先月に続いて日フィルの東京定期を聴いた。指揮はこのところ注目度が急上昇している若手の気鋭・角田鋼亮で、ウィーンにゆかりの深い作品ばかりを集めたプログラムが組まれ、夢と歌に溢れた演奏会となった。角田の指揮は初体験。

最初はウィーンそのものという感じの「ウィーンの森の物語」。河野が奏でるツィターのくっきりした歌とハーモニーが何と云っても心に沁みた。夢見心地の哀愁や懐かしさ、古き良きウィーンの空気が伝わってきた。角田指揮の日フィルも瑞々しい歌を生き生きと奏でたが、ウィンナワルツ独特の含みのあるリズムとか、思わせぶりの色や香りを、ツィターに合わせて少しオーバーなぐらいやってもよかったかも。ツィターの出番が短かったのでアンコールも聴きたかったな。

続くコルンゴルトのヴァイオリン協奏曲では、郷古のヴァイオリンが冒頭から魅了した。詩情と色香に溢れ、それに浸り切ることなく生気もみなぎっている。柔軟で繊細で機敏に動き回り、まるで天使があちこち飛び回ってバトンで虹色の光彩をそこここに振り撒いているよう。室内楽的でアットホームなオケもデリケートに郷古のヴァイオリンをエスコートし、音楽の表情を多彩に広げていた。ハリウッドの映画シーンを髣髴とさせながらも、単に甘くロマンチックなだけではない、それこそウィーンの街中でもとりわけ古い地区の路地裏とか、カフェの片隅に佇むような味わい深さがある演奏に魅了された。

後半はシュミットのシンフォニー。この作曲家の名前は最近よく耳にするが、作品を聴くのは初体験かも。第4交響曲は、滔々(とうとう)とした大河の永遠の流れに身を任せ、様々なドラマを見せてくれた。
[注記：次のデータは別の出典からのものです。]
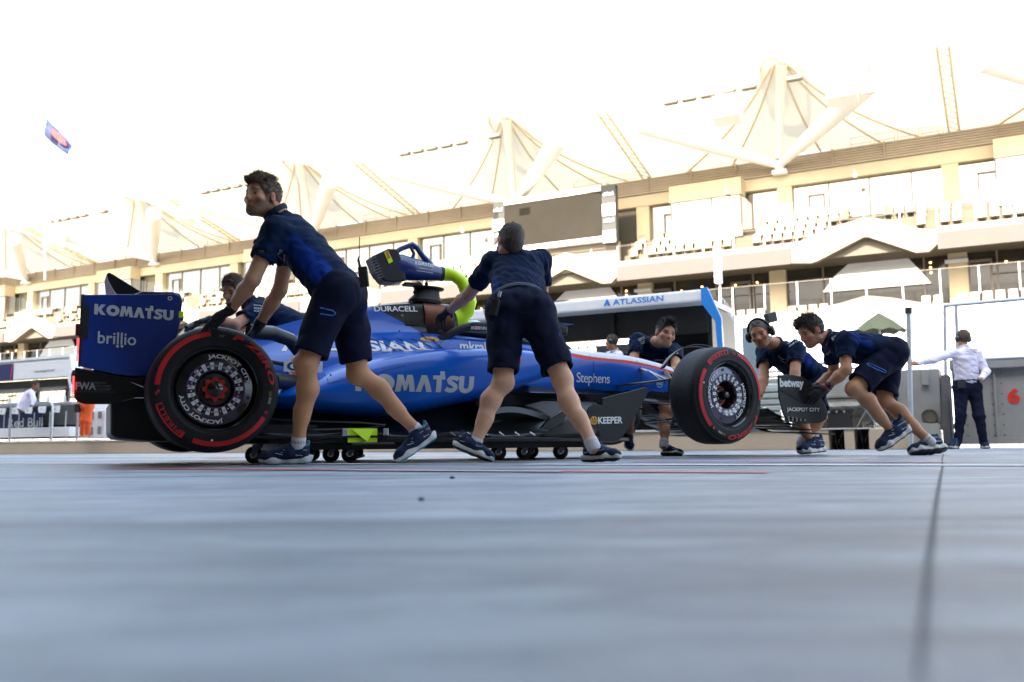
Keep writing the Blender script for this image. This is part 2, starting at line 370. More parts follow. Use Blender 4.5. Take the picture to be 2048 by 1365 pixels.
# ------------------------------------------------------------------ ground
def ground_mat():
    m = bpy.data.materials.new('pit_concrete'); m.use_nodes = True; nt = m.node_tree; b = nt.nodes['Principled BSDF']
    tc = nt.nodes.new('ShaderNodeTexCoord'); mp = nt.nodes.new('ShaderNodeMapping'); mp.inputs['Rotation'].default_value = (0, 0, math.radians(28))
    mp.inputs['Scale'].default_value = (1.0, 1.5, 1)
    n = nt.nodes.new('ShaderNodeTexNoise'); n.inputs['Scale'].default_value = 1.5; n.inputs['Detail'].default_value = 9; n.inputs['Roughness'].default_value = .68
    r = nt.nodes.new('ShaderNodeValToRGB'); r.color_ramp.elements[0].position = .3; r.color_ramp.elements[1].position = .68
    r.color_ramp.elements[0].color = (.17, .187, .212, 1); r.color_ramp.elements[1].color = (.58, .61, .64, 1)
    n3 = nt.nodes.new('ShaderNodeTexNoise'); n3.inputs['Scale'].default_value = 120; n3.inputs['Detail'].default_value = 3
    mx = nt.nodes.new('ShaderNodeMix'); mx.data_type = 'RGBA'; mx.blend_type = 'MULTIPLY'; mx.inputs[0].default_value = .35
    # rubber laid down by cars turning out of the garages
    w = nt.nodes.new('ShaderNodeTexNoise'); w.inputs['Scale'].default_value = 1.1; w.inputs['Detail'].default_value = 3; w.inputs['Distortion'].default_value = .8
    mp2 = nt.nodes.new('ShaderNodeMapping'); mp2.inputs['Rotation'].default_value = (0, 0, math.radians(52)); mp2.inputs['Scale'].default_value = (.22, 3.6, 1)
    r2 = nt.nodes.new('ShaderNodeValToRGB'); r2.color_ramp.elements[0].position = .36; r2.color_ramp.elements[1].position = .52
    r2.color_ramp.elements[0].color = (.48, .49, .51, 1); r2.color_ramp.elements[1].color = (1, 1, 1, 1)
    mx2 = nt.nodes.new('ShaderNodeMix'); mx2.data_type = 'RGBA'; mx2.blend_type = 'MULTIPLY'; mx2.inputs[0].default_value = 1
    L = nt.links.new
    L(tc.outputs['Object'], mp.inputs[0]); L(mp.outputs[0], n.inputs['Vector']); L(n.outputs['Fac'], r.inputs[0])
    L(tc.outputs['Object'], n3.inputs['Vector']); L(r.outputs[0], mx.inputs[6]); L(n3.outputs['Color'], mx.inputs[7])
    L(tc.outputs['Object'], mp2.inputs[0]); L(mp2.outputs[0], w.inputs['Vector']); L(w.outputs['Fac'], r2.inputs[0])
    # scuffs and patches a hand wide, seen in the near ground
    n4 = nt.nodes.new('ShaderNodeTexNoise'); n4.inputs['Scale'].default_value = 5.5; n4.inputs['Detail'].default_value = 7; n4.inputs['Roughness'].default_value = .7; n4.inputs['Distortion'].default_value = 1.2
    r4 = nt.nodes.new('ShaderNodeValToRGB'); r4.color_ramp.elements[0].position = .35; r4.color_ramp.elements[1].position = .6; r4.color_ramp.elements[0].color = (.48, .49, .51, 1); r4.color_ramp.elements[1].color = (1, 1, 1, 1)
    mp4 = nt.nodes.new('ShaderNodeMapping'); mp4.inputs['Rotation'].default_value = (0, 0, math.radians(70)); mp4.inputs['Scale'].default_value = (.35, 1.5, 1)
    L(tc.outputs['Object'], mp4.inputs[0]); L(mp4.outputs[0], n4.inputs['Vector']); L(n4.outputs['Fac'], r4.inputs[0])
    mx4 = nt.nodes.new('ShaderNodeMix'); mx4.data_type = 'RGBA'; mx4.blend_type = 'MULTIPLY'; mx4.inputs[0].default_value = 1
    L(mx.outputs[2], mx4.inputs[6]); L(r4.outputs[0], mx4.inputs[7]); mx = mx4
    L(mx.outputs[2], mx2.inputs[6]); L(r2.outputs[0], mx2.inputs[7]); L(mx2.outputs[2], b.inputs['Base Color'])
    mr = nt.nodes.new('ShaderNodeMapRange'); mr.inputs['To Min'].default_value = .38; mr.inputs['To Max'].default_value = .66
    L(n.outputs['Fac'], mr.inputs[0]); L(mr.outputs[0], b.inputs['Roughness'])
    bp = nt.nodes.new('ShaderNodeBump'); bp.inputs['Strength'].default_value = .25; bp.inputs['Distance'].default_value = .003
    L(n3.outputs['Fac'], bp.inputs['Height']); L(bp.outputs[0], b.inputs['Normal'])
    return m
M_GROUND = ground_mat()
M_LINEW = mat('worn_white_paint', (.72, .73, .74), .55, var=.2, vscale=9)
M_LINER = mat('worn_red_paint', (.62, .06, .05), .5, var=.25, vscale=9)
M_RUBBER = mat('joint_rubber', (.05, .055, .06), .7, var=.3)
M_ASPH = mat('track_asphalt', (.16, .16, .165), .8, var=.15, bump=.2)
g = MB(); g.add([(-160, -60, 0), (160, -60, 0), (160, 14+60, 0), (-160, 14+60, 0)], [(0, 1, 2, 3)])
o = g.build('pit_lane', M_GROUND); tag(o, kind='structure', label='smooth pale concrete pit lane')
g = MB(); q = [ST.w(-150, -36.5, .004), ST.w(260, -36.5, .004), ST.w(260, 900, .004), ST.w(-150, 900, .004)]
g.add(q, [(0, 1, 2, 3)]); o = g.build('race_track_surface', M_ASPH); tag(o, kind='structure')
def stripe(name, p, s0, s1, w, m, z=.004, frame=DS, lab=None):
    p = Vector((p[0], p[1], z)); n = Vector((-frame.y, frame.x, 0))*w/2
    b = MB(); N = 24; vs = []
    for i in range(N+1):
        c = p+frame*(s0+(s1-s0)*i/N); j = 1+.12*noise.noise(c*2.3); vs += [c-n*j, c+n*j]
    b.add(vs, [(2*i, 2*i+1, 2*i+3, 2*i+2) for i in range(N)]); o = b.build(name, m); tag(o, kind='structure', label=lab)
pl = G(1000, 930)
stripe('white_line', pl, -3.2, 9, .17, M_LINEW, lab='white line crossing the whole lane under the wheels')
stripe('red_line', G(1300, 945.5), -.42, 2.9, .11, M_LINER, lab='thin red guide line nearest the camera')
stripe('white_line', G(1050, 945.5), -.15, .9, .06, M_LINEW, z=.006)
stripe('red_line', G(1700, 925), -.45, 1.2, .10, M_LINER)
stripe('white_line', G(300, 921), -4.5, 6, .09, M_LINEW)
stripe('white_line', G(1500, 911), -4.5, 12, .12, M_LINEW)
stripe('white_line', G(800, 911.5), -9.5, 12, .07, M_LINEW)
stripe('red_line', G(450, 917), -.2, .22, .35, M_LINER, z=.009, lab='short red painted dash near the rear wheel')
stripe('under_car_shade_stain', G(700, 926.5), -1.3, 1.6, .30, mat('brown_shade_stain', (.07, .062, .045), .5, var=.6, vscale=20), z=.012, lab='dark oily drain strip across the lane under the car')  # brown stain strip that also paints the contact shade under the car
stripe('red_line', G(250, 929.5), -1.2, 2.4, .07, M_LINER)
# expansion joint running from under the camera to the wall
cr = [G(1838, 1365), G(1848, 1240), G(1858, 1120), G(1872, 1010), G(1880, 960), G(1885, 935), G(1884, 920), G(1887, 908)]
b = MB(); vs = []
for i, c in enumerate(cr):
    t = (cr[min(i+1, len(cr)-1)]-cr[max(0, i-1)]).normalized(); n = Vector((-t.y, t.x, 0))*(.0011+.0030*min(1, i/4))
    vs += [c-n+Vector((0, 0, .003)), c+n+Vector((0, 0, .003))]
b.add(vs, [(2*i, 2*i+1, 2*i+3, 2*i+2) for i in range(len(cr)-1)])
tag(b.build('expansion_joint', M_RUBBER), kind='structure', label='dark sealed joint running away across the concrete')
for (px, py, r) in ((905, 958, .010), (842, 1002, .006)):
    c = G(px, py); f = Field((c.x-.03, c.y-.03, -.004), (c.x+.03, c.y+.03, .03), .0022)
    for k in range(5): f.ell((c.x+random.uniform(-.5, .5)*r, c.y+random.uniform(-.5, .5)*r, .003), (r*random.uniform(.4, .8), r*random.uniform(.4, .7), r*.5), k=.002)
    o = f.build('rubber_crumb', M_RUBBER); tag(o, 'small black rubber crumb lying on the bare concrete' if r > .008 else 'tiny dark speck of rubber nearest the camera', 'debris')

# ------------------------------------------------------------------ unseen pit building behind the camera, height and overhang set to shade the lane
M_CONC = mat('beige_concrete', (.40, .33, .24), .8, var=.10, vscale=.8, bump=.1, bscale=20)
M_DARKIN = mat('dark_garage_interior', (.02, .02, .025), .8)
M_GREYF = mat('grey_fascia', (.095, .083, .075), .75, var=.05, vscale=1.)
b = MB(); T = lambda v: WL.w(v.x, v.y, v.z)
D0 = -14.9
b.box((-50, D0-12, 4.6), (70, D0, 16), T=T)
b.box((-50, D0-12, 0), (70, D0-11.7, 4.6), m=1, T=T)
for k in range(-8, 12): b.box((k*6-.4, D0-11.7, 0), (k*6+.4, D0-.01, 4.6), T=T)
b.box((-50, D0, 15.4), (70, D0+2.5, 16), T=T); b.box((-50, D0, 4.6), (70, D0+2.6, 4.95), T=T)
o = b.build('unseen_shading_garage', [M_CONC, M_DARKIN]); tag(o, 'long concrete garage building behind the camera that shades the lane', 'building')  # unseen building, height and overhang set to shade the lane

# ------------------------------------------------------------------ grandstand
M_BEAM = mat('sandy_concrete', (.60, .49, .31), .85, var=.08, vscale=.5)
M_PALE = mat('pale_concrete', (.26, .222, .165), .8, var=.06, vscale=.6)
M_LOUV = mat('louvre_metal', (.38, .30, .20), .6, var=.06, vscale=1)
M_WSTEEL = mat('white_painted_steel', (.82, .81, .76), .45, var=.04)
M_SEAM = mat('canopy_seam', (.66, .56, .38), .7)
M_GLASSR = mat('reflecting_glass', (.42, .40, .34), .10, metal=.8, var=.05, vscale=.3)
M_GLASSD = mat('dark_box_glass', (.035, .03, .022), .12, spec=.6, var=.5, vscale=.5)
M_FRAME = mat('brown_window_frame', (.20, .165, .13), .5)
M_SEAT = mat('cream_plastic_seat', (.34, .305, .215), .45)
M_LEDF = mat('led_screen_face', (.026, .022, .016), .8, spec=.15, var=.12, vscale=.6)
M_LEDG = mat('screen_side_grey', (.05, .05, .045), .6)
M_WHITE = mat('white_panel', (.80, .80, .80), .5, var=.03)
M_BLACK = mat('black_plastic', (.012, .012, .014), .45, var=.2)
M_LAMPW = mat('warm_downlight', (.9, .7, .4), .5, emit=(1, .55, .2), estr=2.2)
M_STEEL = mat('galvanised_steel', (.42, .46, .50), .4, metal=.5, var=.15, vscale=5)
cm = bpy.data.materials.new('tent_fabric'); cm.use_nodes = True; nt = cm.node_tree; nt.nodes.remove(nt.nodes['Principled BSDF'])
df = nt.nodes.new('ShaderNodeBsdfDiffuse'); tr = nt.nodes.new('ShaderNodeBsdfTranslucent'); mx = nt.nodes.new('ShaderNodeMixShader'); mx.inputs[0].default_value = .30
df.inputs[0].default_value = (.66, .62, .53, 1); tr.inputs[0].default_value = (.74, .66, .50, 1)
nt.links.new(df.outputs[0], mx.inputs[1]); nt.links.new(tr.outputs[0], mx.inputs[2]); nt.links.new(mx.outputs[0], nt.nodes['Material Output'].inputs[0])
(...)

雄大で深いのだが、そこに孤独感や切なさが潜んでいることが伝わってくる。角田指揮の日フィルは、音楽全体を大きく捉えて穏やかで深い呼吸を繰り返し、静かな熱気を蓄え、時にそれを強烈に噴出させることも。そんなときはアンサンブルが、潤滑油が隅々まで行きわたったように滑らかに噛み合い、大きな塊となって天空をダイナミックに飛び回る龍の舞いを見るようだった。

日フィルはこうしたトゥッティでも実力を発揮したし、木管の潤いと暖か味のある心に沁みる演奏もいい。そして冒頭のソロで全体のイメージ作りを演じたオッタビアーノさんのトランペットや、懐の深い歌心を持つ菊地さんのチェロのソロなど、プレイヤー個々の妙技も映えたシュミット初体験となった。